### RECORDS FOR THE EXERCISE ###

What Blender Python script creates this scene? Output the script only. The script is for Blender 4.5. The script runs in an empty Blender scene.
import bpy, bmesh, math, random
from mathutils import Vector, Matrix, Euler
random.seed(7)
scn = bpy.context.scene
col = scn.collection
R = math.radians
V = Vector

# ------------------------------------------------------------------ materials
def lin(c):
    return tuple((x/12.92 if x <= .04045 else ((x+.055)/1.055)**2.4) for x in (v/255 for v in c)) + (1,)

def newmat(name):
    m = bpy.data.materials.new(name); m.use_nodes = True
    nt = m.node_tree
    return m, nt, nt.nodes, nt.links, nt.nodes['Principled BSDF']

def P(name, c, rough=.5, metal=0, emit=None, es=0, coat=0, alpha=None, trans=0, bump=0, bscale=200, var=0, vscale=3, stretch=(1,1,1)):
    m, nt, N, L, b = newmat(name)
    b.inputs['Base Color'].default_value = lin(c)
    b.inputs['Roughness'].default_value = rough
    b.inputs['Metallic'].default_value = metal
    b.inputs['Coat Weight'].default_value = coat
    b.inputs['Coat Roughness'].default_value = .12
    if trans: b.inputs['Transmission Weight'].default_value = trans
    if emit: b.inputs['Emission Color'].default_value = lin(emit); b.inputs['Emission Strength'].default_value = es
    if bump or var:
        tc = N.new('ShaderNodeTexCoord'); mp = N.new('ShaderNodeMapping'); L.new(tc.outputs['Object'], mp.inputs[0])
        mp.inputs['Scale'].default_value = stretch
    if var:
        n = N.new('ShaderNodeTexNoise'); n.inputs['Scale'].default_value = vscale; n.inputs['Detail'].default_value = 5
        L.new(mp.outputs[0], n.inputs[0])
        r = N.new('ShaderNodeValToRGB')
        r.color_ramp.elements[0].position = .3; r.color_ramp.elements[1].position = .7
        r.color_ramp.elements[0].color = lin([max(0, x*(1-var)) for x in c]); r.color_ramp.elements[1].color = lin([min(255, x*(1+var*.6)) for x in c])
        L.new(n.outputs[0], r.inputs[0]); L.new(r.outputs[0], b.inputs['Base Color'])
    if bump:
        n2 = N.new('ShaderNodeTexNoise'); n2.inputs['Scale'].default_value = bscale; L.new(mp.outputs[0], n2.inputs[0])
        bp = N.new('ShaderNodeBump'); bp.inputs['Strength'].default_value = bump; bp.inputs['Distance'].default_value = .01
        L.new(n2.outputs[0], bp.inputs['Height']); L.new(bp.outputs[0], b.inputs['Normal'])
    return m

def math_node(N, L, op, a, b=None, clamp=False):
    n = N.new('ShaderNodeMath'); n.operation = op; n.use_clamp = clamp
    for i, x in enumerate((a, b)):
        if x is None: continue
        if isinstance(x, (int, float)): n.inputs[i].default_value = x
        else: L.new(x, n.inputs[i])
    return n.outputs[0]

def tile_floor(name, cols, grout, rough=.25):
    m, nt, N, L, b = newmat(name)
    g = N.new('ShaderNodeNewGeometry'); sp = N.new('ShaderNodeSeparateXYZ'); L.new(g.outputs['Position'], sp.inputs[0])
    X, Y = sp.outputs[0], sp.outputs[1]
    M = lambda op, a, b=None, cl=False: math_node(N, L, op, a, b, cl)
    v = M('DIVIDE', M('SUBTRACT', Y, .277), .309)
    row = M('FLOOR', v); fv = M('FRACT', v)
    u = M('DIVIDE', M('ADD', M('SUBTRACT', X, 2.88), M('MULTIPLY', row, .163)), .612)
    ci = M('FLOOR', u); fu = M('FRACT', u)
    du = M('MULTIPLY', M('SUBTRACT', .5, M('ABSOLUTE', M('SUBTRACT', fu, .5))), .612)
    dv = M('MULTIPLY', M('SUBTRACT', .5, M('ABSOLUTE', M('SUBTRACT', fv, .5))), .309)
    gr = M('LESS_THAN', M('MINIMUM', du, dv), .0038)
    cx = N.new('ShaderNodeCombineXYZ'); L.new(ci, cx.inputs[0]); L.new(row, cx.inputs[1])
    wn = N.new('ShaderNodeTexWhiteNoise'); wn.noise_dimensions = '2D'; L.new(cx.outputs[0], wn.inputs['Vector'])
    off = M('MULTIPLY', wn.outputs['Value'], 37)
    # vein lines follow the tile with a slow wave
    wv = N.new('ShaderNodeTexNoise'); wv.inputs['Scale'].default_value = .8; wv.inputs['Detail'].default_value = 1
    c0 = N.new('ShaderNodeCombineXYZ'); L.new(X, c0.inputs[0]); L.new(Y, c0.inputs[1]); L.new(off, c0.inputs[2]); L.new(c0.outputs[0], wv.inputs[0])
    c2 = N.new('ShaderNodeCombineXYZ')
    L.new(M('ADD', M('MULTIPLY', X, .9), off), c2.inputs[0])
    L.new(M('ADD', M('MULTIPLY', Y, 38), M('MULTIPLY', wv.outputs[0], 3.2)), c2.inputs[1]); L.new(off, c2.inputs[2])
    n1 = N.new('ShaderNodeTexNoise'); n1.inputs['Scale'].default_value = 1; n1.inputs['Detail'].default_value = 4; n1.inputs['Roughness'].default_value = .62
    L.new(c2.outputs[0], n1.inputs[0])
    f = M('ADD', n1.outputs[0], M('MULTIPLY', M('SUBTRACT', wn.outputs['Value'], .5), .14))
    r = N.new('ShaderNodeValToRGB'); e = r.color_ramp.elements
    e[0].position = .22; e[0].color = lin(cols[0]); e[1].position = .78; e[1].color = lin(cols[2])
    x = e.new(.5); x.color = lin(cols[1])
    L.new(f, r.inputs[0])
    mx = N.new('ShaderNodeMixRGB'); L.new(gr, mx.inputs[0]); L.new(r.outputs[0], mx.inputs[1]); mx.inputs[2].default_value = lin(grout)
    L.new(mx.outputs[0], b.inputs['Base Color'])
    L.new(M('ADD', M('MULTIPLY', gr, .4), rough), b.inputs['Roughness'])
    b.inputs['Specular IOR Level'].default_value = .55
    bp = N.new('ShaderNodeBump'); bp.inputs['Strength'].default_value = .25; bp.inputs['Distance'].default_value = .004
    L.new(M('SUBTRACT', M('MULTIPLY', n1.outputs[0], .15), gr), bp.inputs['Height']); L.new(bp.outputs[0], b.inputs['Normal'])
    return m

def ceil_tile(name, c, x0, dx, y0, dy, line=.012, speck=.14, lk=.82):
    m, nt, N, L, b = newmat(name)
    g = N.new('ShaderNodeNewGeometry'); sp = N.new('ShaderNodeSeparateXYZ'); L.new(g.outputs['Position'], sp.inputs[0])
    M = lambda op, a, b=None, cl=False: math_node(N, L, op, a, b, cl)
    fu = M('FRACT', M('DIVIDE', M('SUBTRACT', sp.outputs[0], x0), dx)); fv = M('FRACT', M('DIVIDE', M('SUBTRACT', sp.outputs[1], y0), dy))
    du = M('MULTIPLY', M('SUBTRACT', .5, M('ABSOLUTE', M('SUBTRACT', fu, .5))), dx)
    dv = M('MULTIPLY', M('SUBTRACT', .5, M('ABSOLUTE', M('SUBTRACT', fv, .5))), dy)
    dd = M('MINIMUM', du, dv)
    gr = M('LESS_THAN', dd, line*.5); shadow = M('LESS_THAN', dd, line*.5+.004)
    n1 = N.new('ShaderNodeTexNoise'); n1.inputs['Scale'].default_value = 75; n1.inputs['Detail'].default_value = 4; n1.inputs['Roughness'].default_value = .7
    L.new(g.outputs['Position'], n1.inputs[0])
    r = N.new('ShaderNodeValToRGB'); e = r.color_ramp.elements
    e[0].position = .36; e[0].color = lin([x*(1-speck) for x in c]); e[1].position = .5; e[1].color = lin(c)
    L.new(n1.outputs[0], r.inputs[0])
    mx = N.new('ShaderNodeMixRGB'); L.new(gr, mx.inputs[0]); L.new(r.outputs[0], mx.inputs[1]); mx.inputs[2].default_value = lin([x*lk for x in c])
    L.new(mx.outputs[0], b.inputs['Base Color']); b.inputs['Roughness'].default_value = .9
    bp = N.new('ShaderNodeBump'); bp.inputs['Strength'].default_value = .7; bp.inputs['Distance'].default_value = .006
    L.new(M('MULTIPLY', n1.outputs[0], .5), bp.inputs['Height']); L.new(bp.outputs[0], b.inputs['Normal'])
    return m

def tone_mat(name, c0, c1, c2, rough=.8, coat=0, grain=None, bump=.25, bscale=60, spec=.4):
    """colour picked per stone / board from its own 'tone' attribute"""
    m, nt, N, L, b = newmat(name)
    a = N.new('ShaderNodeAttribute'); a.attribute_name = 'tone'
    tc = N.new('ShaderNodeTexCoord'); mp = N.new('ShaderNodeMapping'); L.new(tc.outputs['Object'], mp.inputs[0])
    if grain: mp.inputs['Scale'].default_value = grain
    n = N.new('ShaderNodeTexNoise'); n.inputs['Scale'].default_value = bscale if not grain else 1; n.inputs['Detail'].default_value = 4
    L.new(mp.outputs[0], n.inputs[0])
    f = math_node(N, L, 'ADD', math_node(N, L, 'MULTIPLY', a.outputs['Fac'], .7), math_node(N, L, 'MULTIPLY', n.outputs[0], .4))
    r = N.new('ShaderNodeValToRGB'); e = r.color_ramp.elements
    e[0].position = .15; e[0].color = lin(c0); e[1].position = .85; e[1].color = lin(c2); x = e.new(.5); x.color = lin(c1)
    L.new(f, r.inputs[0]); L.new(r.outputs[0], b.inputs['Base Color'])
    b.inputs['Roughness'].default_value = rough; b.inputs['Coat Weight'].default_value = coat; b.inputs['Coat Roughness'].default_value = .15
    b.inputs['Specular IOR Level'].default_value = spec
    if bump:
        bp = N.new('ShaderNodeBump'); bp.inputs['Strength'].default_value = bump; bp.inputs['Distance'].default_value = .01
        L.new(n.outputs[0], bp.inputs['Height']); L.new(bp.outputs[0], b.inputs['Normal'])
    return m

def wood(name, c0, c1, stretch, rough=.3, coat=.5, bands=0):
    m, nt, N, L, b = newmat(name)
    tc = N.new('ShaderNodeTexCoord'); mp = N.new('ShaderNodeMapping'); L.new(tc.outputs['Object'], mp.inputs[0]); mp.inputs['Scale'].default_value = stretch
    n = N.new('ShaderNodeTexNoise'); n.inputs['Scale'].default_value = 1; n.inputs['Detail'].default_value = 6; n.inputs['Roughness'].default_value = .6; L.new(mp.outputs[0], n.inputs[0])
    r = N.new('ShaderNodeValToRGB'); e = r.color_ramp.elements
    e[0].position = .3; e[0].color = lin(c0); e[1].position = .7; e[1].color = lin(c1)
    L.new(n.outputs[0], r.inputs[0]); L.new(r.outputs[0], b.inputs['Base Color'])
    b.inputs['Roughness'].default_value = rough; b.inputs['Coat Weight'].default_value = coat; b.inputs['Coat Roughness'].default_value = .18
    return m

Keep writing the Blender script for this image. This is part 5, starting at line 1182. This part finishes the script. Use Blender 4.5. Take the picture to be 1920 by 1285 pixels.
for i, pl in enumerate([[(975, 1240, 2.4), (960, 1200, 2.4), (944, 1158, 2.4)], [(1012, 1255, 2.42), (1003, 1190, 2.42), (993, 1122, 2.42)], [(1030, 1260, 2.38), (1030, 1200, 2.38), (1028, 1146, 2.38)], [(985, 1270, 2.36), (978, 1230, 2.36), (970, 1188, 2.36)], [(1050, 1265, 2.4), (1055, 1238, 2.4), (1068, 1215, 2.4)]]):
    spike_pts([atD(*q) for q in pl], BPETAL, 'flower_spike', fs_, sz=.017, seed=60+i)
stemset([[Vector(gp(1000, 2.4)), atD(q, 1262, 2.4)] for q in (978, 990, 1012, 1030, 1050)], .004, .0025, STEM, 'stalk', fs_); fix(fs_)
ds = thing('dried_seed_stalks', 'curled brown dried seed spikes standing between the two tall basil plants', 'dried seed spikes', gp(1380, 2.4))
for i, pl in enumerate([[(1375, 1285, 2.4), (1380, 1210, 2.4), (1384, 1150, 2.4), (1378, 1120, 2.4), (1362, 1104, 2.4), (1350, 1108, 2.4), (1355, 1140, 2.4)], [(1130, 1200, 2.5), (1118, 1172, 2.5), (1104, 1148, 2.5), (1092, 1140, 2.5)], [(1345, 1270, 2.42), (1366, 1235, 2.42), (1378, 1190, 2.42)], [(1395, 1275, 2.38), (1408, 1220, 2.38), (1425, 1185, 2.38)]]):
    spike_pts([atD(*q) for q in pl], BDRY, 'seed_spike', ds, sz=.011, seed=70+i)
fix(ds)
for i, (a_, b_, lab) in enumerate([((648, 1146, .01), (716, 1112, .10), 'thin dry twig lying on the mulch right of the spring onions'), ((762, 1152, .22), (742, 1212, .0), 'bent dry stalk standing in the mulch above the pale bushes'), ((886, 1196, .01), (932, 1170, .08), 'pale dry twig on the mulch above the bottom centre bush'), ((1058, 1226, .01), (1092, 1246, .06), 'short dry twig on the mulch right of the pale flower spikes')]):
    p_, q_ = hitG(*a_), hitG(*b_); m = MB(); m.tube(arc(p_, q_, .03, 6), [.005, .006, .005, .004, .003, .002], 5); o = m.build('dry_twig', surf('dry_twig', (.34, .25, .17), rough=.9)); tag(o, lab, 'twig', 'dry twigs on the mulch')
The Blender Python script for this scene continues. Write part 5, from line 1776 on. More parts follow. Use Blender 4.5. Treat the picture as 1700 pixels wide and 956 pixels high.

###

WORK TO DO:
Extract the lines above, from the first one through the one containing "return m, nt, nt.nodes, nt.links, nt.nodes['Principled", and return only those, unchanged.

THE OUTPUT:
What Blender Python script creates this scene? Output the script only. The script is for Blender 4.5. The script runs in an empty Blender scene.
import bpy, bmesh, math, random
from mathutils import Vector, Matrix, Euler
random.seed(7)
scn = bpy.context.scene
col = scn.collection
R = math.radians
V = Vector

# ------------------------------------------------------------------ materials
def lin(c):
    return tuple((x/12.92 if x <= .04045 else ((x+.055)/1.055)**2.4) for x in (v/255 for v in c)) + (1,)

def newmat(name):
    m = bpy.data.materials.new(name); m.use_nodes = True
    nt = m.node_tree
    return m, nt, nt.nodes, nt.links, nt.nodes['Principled BSDF']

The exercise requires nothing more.